Paul Allen Miller Technologies of the Self in Exile: Writing and Intertextuality in Tristia 2

Paul Allen Miller Technologies of the Self in Exile: Writing and Intertextuality in Tristia 2

In the last years of his life, Michel Foucault turned to the problem of self-fashioning as it was explored by the philosophers of the empire. In these writers, he discovers a new interest in what he terms "technologies of the self," methods of constructing a subject in much the same way as one might create a poem or other aesthetic object. This is a very different vision of what it means to be a subject from that of the classical Platonic model in which the self is a transcendent presence whose primary task in the labor of self-realization is the recollection of what it already is. In fact, Foucault argues, it is less the experience of dialectic that produces the ideal self of the philosophers of the empire than what we might term intertextuality. Thus Plutarch, he notes, recommends learning the discourses of others as a drug that guards the soul against illness. Subjectivity itself becomes a function of citation. Where Plato rejects writing, the philosophers of the empire, Foucault observes, directly advocate the keeping of hupomnêmata or notebooks. Writing, rather than undermining the presence of the logos to itself or representing a form of discourse whose author is never present to defend the integrity of his intentions, actually renders the absent party present, according to Seneca. Writing is not the foreign element that threatens the interiority of the soul, but rather the technology that makes the construction of subjectivity possible.
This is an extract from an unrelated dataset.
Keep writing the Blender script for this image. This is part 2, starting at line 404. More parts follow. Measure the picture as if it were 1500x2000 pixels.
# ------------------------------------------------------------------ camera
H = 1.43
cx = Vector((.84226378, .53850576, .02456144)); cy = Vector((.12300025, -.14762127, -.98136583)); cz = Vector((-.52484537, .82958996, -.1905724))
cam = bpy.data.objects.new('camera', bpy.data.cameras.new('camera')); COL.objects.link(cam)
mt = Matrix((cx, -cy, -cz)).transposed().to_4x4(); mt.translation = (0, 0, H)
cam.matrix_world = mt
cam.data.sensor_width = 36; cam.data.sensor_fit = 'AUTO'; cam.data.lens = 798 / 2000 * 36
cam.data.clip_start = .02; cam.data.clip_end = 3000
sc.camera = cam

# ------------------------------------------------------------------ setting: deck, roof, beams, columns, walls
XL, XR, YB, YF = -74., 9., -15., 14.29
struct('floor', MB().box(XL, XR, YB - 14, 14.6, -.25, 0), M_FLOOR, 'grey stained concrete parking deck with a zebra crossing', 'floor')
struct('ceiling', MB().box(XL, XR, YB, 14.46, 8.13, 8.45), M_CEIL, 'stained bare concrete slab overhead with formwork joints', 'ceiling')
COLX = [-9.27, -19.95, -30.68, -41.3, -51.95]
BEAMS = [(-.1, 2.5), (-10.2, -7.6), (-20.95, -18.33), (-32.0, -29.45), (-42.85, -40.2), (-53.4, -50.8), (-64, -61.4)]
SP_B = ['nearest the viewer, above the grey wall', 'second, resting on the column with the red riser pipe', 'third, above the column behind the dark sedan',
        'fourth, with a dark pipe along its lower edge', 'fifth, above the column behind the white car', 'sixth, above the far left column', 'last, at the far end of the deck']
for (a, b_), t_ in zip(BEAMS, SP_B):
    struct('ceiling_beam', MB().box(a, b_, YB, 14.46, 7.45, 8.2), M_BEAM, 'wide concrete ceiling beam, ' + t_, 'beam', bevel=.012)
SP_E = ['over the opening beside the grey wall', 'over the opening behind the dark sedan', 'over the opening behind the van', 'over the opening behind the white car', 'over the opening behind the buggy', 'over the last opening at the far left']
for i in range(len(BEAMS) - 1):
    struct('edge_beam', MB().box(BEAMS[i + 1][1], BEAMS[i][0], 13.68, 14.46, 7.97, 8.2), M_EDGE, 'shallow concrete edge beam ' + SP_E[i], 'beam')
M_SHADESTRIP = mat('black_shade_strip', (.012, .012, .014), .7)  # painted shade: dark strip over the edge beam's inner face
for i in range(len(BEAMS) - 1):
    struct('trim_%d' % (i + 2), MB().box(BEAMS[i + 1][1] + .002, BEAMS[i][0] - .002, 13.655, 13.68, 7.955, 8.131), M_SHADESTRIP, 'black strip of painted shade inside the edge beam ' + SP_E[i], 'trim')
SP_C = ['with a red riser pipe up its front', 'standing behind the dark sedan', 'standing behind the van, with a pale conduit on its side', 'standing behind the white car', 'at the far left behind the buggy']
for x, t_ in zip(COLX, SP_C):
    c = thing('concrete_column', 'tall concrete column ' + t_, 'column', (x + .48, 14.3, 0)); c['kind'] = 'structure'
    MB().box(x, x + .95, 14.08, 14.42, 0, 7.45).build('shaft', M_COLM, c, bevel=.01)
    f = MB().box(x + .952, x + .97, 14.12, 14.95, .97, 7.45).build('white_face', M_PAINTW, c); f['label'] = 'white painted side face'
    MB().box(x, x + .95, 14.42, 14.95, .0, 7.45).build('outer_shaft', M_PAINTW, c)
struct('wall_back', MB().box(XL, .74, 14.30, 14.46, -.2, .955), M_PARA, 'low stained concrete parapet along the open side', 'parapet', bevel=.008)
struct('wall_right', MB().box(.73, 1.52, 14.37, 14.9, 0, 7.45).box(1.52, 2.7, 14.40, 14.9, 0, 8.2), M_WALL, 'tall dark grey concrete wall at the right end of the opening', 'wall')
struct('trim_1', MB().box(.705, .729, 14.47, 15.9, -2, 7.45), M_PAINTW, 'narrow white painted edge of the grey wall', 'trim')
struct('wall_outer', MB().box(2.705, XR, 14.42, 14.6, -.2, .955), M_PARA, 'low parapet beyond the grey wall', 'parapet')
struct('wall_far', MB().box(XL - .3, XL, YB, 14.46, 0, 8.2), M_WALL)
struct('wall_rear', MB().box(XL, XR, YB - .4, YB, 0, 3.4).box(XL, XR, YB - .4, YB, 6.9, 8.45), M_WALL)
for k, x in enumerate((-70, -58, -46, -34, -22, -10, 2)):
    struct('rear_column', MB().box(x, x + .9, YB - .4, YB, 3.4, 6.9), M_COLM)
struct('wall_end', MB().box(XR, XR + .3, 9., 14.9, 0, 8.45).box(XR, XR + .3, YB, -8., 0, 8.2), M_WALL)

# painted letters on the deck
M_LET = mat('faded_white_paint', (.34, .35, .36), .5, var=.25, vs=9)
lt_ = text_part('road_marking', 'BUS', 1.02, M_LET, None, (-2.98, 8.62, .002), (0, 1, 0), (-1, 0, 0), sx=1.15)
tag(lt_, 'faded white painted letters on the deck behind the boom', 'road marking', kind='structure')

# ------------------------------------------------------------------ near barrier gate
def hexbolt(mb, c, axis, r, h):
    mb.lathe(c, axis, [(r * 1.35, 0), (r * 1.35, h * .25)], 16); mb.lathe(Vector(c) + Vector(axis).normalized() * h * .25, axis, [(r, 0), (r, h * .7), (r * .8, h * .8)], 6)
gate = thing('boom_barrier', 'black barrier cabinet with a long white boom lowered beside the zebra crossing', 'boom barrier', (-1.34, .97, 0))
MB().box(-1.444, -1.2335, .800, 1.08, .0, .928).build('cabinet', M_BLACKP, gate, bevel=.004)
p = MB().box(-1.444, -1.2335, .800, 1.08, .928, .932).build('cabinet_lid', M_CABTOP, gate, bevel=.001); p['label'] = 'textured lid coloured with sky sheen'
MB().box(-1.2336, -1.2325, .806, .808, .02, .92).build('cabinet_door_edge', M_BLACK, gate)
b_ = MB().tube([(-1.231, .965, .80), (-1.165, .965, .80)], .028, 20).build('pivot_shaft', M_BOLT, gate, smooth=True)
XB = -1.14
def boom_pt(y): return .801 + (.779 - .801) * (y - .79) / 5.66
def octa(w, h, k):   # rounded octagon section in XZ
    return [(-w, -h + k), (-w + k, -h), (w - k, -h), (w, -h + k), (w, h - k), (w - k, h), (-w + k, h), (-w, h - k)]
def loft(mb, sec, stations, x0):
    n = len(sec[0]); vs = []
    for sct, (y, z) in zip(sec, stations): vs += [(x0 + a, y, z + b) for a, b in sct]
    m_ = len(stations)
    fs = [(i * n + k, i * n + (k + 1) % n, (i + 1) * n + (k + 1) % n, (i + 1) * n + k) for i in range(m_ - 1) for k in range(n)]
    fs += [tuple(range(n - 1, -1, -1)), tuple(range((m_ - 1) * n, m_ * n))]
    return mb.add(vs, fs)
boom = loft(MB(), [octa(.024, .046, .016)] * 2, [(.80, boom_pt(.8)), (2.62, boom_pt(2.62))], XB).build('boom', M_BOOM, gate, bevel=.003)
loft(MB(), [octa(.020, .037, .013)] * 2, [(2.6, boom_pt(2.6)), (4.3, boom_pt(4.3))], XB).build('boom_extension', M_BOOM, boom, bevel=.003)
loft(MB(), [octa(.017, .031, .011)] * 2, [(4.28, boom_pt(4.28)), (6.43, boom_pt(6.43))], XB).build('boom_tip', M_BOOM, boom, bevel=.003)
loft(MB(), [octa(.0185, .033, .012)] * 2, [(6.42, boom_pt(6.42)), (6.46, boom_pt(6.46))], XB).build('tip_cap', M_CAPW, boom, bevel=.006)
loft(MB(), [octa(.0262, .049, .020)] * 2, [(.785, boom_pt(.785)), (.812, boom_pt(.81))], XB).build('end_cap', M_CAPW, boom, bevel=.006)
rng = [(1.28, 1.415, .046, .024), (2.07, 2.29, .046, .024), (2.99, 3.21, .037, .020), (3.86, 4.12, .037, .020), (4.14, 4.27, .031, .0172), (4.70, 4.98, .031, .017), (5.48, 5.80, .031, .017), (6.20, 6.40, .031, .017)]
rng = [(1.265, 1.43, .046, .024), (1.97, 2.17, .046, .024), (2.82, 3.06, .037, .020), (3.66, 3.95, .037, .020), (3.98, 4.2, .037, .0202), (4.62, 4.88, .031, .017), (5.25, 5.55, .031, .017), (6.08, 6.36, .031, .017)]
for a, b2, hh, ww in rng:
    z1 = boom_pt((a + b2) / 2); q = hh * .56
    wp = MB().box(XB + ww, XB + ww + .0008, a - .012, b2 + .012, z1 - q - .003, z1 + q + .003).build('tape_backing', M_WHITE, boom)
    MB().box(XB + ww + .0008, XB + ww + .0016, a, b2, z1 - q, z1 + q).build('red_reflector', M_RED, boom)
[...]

This vision of the self as the telos of a process of construction that is separate from experience, that is textual and intertextual rather than natural, opens a rift between the subject and the actual political, historical, and existential circumstances of its life. It is the vision of a self whose very presence is a kind of absence. As such, it is an ideal model for the subject of empire, a subject who is always already in exile, and one who is most resistant to power when absent, unreachable, elsewhere. This is also the model that most accurately describes Ovid's self-construction in Tristia II, the Apology to Augustus.

In this poem, perhaps more than any other, Ovid chooses to speak the truth to power. While ostensibly offering a humble defense of the his life and art, the poet launches into what reads more like a satire than a petition for imperial clemency (Kenney). On the surface, however, the poetic persona appears not to be attacking but praising the emperor. Yet, as Claasen notes, "excessive adulation and lip-service to the emperor's ideal of national poetry, and also many examples of praeteritio create an atmosphere of criticism." Moreover, Ovid's veiled attack is constructed through a series of complex intertextual appropriations that allude not only to his own earlier offending works, particularly the Ars, but also to both Horace and the Callimachean tradition of the recusatio (Edwards, Nagle).

Ovid in this poem is most himself precisely when he appears to mean the opposite of what he says. He is most authentic when appropriates the words of others. His creation of this ironic textual subject allows him to be most fully present where he is absent and thus becomes the perfect metaphor for both exile and the subjections of empire.